Material provided

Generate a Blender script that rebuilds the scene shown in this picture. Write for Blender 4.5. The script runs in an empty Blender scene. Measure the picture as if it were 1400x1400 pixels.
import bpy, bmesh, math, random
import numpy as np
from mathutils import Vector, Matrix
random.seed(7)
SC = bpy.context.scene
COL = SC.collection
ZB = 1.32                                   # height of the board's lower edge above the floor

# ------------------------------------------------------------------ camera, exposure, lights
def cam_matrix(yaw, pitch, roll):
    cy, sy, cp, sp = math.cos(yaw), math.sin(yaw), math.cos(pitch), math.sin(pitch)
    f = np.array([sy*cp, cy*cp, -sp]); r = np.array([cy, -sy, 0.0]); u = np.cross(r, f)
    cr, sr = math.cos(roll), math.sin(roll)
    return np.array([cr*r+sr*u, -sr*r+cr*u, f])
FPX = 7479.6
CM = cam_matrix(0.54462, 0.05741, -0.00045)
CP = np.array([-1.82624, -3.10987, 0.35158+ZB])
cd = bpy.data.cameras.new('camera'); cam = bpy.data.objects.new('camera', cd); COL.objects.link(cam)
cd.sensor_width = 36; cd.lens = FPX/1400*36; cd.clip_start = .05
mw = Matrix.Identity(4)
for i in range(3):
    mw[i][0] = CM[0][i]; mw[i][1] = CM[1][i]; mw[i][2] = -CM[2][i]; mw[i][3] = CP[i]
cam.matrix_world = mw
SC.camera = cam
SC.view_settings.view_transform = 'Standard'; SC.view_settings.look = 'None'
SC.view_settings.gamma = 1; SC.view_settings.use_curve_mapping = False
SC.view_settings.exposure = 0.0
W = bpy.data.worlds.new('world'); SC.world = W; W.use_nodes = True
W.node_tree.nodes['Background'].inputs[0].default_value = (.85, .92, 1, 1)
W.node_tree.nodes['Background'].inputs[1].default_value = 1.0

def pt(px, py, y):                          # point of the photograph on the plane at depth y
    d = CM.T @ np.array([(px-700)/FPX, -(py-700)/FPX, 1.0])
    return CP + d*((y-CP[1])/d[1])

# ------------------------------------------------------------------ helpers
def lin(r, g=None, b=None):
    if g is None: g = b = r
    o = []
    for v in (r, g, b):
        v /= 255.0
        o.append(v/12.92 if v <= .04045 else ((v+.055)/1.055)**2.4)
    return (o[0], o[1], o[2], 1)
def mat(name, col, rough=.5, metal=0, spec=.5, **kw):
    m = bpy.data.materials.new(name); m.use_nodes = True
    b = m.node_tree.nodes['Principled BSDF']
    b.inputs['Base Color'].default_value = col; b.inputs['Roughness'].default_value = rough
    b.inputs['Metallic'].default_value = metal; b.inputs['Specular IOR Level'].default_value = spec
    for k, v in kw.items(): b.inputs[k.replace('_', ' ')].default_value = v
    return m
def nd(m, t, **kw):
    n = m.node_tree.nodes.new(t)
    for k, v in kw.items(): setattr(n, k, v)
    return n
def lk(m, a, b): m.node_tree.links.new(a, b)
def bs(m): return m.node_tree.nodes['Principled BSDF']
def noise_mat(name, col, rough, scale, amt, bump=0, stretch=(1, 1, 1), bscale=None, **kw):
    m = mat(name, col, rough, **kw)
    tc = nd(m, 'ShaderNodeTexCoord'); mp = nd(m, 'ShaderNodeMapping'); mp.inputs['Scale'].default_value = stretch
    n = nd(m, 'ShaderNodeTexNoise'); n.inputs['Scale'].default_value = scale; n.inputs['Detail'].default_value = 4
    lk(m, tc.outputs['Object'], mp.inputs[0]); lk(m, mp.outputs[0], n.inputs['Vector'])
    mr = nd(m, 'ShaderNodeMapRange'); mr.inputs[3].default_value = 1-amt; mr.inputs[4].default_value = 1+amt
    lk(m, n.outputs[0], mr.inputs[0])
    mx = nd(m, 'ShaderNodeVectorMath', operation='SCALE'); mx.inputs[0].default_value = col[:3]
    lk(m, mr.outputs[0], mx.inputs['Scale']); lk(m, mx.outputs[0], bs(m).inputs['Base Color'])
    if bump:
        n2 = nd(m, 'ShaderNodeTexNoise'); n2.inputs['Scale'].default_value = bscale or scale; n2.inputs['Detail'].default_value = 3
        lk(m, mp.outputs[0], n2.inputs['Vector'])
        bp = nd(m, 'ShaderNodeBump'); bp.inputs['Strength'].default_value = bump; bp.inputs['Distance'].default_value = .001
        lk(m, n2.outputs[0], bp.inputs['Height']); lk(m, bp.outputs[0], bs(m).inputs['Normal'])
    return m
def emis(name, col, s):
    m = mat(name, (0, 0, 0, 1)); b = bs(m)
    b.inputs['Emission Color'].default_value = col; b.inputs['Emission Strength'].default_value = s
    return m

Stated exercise
Write out, unaltered, the lines from the opening of the listing through the line that includes "above the floor".

Expected output
Generate a Blender script that rebuilds the scene shown in this picture. Write for Blender 4.5. The script runs in an empty Blender scene. Measure the picture as if it were 1400x1400 pixels.
import bpy, bmesh, math, random
import numpy as np
from mathutils import Vector, Matrix
random.seed(7)
SC = bpy.context.scene
COL = SC.collection
ZB = 1.32                                   # height of the board's lower edge above the floor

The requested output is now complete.